■ **Input**
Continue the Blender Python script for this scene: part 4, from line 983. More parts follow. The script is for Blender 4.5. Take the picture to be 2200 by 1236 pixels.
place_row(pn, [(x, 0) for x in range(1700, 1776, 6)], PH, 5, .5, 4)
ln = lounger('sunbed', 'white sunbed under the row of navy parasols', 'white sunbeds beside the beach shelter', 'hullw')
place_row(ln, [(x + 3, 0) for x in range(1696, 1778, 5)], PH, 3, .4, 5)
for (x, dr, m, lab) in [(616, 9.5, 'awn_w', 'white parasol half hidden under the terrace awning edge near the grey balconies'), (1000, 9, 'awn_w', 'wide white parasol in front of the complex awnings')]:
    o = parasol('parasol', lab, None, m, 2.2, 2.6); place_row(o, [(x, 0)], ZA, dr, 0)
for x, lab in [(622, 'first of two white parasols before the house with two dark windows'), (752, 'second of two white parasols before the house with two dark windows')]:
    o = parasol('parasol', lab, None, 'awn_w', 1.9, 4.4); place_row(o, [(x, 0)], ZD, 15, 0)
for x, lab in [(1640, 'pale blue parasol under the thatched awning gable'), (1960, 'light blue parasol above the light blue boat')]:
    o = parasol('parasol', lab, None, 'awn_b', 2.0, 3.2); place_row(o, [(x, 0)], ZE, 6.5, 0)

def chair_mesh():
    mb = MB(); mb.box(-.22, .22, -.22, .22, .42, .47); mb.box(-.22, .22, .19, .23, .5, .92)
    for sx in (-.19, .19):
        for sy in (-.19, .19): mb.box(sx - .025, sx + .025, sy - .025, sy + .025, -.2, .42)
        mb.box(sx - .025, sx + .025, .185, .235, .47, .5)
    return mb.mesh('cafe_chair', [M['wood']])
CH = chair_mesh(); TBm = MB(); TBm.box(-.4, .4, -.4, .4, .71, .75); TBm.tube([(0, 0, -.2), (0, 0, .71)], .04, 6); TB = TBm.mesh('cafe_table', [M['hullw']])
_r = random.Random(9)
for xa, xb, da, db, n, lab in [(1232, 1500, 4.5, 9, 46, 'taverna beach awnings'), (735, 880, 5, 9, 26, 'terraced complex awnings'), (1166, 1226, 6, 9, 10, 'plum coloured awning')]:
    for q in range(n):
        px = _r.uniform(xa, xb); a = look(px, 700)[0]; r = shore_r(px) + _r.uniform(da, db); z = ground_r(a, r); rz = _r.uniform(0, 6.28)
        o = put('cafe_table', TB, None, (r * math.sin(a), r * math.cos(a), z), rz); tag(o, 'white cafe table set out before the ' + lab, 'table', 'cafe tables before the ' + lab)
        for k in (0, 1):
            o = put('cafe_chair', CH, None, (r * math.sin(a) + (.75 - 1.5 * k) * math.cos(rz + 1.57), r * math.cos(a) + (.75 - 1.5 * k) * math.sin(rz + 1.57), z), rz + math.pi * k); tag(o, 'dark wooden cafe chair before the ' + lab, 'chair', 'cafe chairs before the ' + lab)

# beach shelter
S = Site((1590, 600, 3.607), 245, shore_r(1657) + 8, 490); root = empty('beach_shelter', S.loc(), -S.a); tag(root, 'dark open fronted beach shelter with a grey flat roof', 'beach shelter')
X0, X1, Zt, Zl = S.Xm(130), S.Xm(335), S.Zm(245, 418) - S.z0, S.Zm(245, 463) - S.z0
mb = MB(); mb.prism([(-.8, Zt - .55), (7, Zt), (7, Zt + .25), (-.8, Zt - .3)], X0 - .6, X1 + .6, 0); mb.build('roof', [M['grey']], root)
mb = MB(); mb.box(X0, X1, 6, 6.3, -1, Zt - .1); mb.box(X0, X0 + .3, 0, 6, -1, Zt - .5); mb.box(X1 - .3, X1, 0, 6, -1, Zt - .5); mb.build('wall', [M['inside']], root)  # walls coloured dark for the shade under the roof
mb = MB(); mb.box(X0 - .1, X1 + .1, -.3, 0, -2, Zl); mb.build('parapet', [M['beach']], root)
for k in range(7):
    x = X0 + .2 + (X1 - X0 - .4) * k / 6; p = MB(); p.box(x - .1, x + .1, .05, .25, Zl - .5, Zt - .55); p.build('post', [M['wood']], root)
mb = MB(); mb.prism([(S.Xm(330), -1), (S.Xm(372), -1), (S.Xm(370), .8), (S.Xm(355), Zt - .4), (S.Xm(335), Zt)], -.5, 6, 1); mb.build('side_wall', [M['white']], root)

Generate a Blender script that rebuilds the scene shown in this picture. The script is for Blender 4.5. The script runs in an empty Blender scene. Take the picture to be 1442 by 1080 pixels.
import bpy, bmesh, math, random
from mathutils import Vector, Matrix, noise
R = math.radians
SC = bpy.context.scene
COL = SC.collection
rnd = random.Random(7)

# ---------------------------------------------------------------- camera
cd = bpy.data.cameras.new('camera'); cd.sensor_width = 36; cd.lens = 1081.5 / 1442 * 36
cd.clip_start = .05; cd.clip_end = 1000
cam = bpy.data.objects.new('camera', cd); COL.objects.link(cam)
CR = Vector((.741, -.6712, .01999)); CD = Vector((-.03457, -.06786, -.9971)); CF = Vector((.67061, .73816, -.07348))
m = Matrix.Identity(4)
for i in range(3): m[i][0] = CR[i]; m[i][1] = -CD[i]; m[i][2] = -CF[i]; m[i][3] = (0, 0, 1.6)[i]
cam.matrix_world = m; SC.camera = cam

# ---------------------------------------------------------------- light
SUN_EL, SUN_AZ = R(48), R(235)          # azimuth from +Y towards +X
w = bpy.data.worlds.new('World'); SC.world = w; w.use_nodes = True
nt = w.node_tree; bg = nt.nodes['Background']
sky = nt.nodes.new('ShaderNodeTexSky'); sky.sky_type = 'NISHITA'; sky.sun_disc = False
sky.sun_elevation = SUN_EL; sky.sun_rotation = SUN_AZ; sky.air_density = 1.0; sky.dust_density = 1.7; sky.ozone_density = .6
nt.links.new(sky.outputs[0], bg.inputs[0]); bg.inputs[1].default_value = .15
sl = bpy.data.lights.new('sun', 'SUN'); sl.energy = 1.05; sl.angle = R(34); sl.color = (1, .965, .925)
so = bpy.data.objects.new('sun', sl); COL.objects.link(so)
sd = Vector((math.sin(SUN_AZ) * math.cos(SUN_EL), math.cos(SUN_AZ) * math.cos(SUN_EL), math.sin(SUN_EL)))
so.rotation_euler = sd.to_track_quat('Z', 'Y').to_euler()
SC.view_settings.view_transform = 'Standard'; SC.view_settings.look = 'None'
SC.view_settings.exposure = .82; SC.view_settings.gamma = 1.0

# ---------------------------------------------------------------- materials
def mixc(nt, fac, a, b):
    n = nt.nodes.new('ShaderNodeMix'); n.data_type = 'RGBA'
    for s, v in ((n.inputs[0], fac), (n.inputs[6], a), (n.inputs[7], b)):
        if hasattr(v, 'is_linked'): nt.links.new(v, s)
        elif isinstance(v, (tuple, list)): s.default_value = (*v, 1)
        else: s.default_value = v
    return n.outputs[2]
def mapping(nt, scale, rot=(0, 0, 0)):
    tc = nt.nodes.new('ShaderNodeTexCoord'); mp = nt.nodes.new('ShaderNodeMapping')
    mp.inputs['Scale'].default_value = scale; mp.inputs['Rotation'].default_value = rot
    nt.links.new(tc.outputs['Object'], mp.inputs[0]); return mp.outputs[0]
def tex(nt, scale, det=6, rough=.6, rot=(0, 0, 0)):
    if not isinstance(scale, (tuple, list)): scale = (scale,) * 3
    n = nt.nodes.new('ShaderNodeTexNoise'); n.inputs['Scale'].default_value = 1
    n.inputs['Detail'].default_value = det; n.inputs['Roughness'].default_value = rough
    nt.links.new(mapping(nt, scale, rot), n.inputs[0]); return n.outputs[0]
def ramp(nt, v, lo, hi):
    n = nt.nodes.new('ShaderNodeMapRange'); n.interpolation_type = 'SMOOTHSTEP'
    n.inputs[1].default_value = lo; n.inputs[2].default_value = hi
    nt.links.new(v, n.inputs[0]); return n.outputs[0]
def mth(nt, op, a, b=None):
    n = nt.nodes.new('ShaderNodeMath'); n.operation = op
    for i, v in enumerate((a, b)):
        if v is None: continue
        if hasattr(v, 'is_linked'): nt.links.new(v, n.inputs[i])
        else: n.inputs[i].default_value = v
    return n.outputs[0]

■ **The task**
Pick each line holding the word "picture" out of the listing.

■ **Correct answer**
Continue the Blender Python script for this scene: part 4, from line 983. More parts follow. The script is for Blender 4.5. Take the picture to be 2200 by 1236 pixels.
Generate a Blender script that rebuilds the scene shown in this picture. The script is for Blender 4.5. The script runs in an empty Blender scene. Take the picture to be 1442 by 1080 pixels.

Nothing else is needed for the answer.